» **Problem**: Separate out the lines that hold "scene".

○ ○ ○ ○ ○ ○ ○

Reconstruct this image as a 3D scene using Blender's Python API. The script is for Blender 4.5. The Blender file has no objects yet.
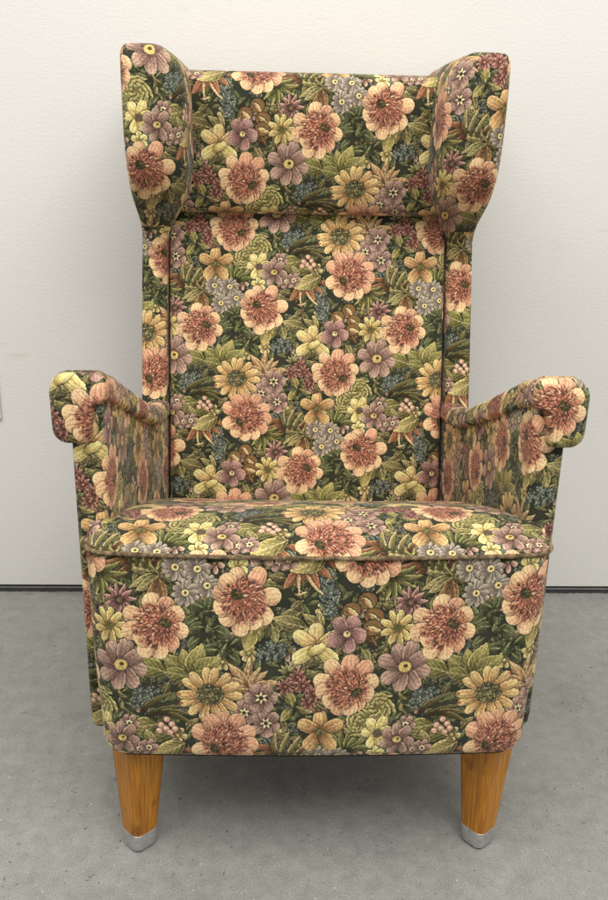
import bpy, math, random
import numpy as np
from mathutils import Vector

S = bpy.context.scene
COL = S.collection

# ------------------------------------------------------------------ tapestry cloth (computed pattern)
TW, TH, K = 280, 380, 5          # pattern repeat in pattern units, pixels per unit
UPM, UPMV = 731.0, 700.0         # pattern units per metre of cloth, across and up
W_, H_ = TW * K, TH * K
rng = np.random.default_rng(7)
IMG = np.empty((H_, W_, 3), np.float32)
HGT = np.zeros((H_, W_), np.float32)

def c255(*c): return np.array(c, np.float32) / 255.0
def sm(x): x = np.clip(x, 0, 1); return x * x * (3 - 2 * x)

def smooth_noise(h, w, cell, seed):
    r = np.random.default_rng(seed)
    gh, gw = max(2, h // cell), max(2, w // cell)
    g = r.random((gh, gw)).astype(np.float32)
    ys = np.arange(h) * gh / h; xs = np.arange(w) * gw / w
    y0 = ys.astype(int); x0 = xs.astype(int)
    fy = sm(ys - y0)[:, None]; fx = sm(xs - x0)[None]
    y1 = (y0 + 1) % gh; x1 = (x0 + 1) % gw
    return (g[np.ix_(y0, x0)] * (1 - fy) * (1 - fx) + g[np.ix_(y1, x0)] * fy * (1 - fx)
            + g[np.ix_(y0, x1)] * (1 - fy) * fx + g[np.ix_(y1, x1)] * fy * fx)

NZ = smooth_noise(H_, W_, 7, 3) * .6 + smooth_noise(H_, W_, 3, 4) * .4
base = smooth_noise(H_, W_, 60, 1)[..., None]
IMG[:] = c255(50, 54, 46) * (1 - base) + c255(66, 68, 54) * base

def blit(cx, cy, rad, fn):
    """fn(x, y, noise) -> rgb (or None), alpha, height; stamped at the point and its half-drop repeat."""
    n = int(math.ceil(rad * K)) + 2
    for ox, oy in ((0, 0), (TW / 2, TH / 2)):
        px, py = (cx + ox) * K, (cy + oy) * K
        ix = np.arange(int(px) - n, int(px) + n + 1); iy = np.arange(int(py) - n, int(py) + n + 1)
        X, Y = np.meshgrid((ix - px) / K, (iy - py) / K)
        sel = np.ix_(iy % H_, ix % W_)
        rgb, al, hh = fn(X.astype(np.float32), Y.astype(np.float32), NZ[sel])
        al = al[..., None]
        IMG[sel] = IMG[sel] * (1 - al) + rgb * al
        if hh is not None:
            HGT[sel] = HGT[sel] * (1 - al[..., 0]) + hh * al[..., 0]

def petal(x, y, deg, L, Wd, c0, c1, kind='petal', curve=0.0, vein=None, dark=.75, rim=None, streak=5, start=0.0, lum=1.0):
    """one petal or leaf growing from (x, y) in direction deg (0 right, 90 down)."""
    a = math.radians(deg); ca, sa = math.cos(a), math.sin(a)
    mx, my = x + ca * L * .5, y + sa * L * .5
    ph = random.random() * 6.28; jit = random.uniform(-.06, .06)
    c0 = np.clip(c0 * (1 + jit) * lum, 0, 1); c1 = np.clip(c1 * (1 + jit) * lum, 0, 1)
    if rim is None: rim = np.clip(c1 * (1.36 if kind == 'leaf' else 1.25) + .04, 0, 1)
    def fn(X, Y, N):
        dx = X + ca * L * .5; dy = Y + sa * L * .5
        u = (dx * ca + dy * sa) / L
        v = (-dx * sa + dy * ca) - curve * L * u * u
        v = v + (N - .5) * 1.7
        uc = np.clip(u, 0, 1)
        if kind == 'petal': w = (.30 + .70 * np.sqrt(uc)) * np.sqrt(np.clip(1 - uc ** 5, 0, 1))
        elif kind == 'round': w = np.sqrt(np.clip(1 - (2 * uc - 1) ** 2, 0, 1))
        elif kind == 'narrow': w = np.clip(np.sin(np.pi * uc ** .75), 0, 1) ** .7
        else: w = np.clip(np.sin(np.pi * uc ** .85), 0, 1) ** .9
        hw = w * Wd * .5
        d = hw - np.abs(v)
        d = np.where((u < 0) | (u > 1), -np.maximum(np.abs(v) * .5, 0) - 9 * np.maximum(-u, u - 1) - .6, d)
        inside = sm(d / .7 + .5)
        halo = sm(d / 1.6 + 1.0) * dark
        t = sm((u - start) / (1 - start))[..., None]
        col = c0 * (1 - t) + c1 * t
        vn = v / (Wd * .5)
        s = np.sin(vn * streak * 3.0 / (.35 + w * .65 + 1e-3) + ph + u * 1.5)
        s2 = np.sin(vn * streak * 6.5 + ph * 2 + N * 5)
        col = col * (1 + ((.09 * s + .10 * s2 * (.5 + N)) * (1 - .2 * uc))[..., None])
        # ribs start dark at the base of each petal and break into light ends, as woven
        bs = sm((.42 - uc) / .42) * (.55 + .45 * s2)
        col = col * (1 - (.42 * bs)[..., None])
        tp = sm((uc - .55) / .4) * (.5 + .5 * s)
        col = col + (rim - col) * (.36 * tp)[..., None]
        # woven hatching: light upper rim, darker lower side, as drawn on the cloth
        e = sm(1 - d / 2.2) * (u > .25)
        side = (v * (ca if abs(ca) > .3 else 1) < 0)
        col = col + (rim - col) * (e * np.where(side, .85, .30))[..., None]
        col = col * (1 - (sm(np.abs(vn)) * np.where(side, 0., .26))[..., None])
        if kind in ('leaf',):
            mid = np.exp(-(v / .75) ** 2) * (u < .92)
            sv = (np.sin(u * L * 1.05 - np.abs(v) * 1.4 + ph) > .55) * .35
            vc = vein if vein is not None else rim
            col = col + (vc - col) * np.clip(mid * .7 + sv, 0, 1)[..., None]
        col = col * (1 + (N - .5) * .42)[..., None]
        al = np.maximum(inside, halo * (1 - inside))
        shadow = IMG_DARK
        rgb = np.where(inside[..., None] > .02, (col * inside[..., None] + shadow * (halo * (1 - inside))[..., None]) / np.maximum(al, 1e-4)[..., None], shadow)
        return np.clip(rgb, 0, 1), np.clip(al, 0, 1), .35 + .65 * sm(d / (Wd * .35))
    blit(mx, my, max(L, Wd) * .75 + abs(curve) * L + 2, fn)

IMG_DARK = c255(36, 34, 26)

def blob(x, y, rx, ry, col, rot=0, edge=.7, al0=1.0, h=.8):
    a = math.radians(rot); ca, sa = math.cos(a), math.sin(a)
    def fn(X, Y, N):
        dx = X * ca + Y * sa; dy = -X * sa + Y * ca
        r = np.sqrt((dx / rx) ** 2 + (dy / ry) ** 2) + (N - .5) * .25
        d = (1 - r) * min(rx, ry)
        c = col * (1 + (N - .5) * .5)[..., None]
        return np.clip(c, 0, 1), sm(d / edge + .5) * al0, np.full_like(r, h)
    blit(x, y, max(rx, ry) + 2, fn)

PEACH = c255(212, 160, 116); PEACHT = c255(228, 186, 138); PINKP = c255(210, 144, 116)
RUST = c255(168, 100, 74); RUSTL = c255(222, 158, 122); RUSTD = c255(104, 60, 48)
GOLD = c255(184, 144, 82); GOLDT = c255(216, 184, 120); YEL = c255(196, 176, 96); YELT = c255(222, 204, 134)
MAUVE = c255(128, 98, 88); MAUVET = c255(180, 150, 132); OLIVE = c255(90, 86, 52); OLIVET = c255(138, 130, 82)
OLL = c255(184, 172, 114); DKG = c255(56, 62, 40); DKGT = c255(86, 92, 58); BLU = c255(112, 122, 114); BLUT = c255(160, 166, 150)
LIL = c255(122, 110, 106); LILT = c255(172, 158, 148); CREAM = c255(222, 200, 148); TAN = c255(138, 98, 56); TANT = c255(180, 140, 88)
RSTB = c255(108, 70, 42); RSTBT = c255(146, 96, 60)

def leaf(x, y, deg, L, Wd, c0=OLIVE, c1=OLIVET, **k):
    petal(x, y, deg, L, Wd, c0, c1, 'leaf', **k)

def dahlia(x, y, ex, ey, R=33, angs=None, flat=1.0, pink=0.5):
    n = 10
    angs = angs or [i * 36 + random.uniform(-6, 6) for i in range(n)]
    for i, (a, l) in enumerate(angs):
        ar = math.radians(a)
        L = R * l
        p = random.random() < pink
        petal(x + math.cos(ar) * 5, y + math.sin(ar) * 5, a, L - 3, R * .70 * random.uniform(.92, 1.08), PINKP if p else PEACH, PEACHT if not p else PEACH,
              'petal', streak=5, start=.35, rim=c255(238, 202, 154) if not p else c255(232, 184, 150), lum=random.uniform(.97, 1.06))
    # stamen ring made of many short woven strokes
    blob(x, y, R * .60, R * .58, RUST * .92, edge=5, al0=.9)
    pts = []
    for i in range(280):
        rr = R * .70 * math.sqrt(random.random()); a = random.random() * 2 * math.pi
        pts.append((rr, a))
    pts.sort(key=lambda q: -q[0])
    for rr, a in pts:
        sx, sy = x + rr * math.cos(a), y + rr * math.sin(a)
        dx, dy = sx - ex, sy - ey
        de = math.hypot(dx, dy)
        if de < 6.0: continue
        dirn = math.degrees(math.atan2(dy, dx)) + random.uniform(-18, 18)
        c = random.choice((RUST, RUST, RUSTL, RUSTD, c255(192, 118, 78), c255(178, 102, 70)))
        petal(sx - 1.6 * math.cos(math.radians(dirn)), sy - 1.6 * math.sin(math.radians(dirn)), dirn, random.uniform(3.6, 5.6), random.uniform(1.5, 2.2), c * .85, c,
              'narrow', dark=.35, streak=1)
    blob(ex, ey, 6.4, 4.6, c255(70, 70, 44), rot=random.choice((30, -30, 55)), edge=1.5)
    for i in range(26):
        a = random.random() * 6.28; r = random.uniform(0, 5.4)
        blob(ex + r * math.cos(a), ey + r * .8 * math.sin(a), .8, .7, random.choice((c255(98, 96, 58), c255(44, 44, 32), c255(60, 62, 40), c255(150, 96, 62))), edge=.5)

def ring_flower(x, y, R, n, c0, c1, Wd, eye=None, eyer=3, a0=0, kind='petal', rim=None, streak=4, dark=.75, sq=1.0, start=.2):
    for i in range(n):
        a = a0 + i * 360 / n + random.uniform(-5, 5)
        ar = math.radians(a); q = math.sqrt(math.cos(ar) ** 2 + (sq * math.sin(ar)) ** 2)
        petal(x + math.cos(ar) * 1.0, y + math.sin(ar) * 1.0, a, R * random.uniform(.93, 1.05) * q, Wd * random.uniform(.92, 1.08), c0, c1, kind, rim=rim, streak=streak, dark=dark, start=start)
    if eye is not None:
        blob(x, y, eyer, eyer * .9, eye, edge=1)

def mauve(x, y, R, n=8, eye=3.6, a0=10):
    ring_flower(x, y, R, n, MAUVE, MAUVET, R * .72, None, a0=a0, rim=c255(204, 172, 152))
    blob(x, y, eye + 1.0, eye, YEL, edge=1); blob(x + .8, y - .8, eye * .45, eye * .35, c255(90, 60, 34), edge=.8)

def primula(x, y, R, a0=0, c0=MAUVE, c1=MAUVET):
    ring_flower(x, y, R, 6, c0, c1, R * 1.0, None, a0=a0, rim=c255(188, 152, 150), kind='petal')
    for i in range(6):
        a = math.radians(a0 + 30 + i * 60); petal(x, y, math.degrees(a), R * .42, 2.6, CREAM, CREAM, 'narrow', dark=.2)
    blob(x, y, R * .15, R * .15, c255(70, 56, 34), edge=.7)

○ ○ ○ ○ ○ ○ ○

» **Answer for this exercise**:
Reconstruct this image as a 3D scene using Blender's Python API. The script is for Blender 4.5. The Blender file has no objects yet.
S = bpy.context.scene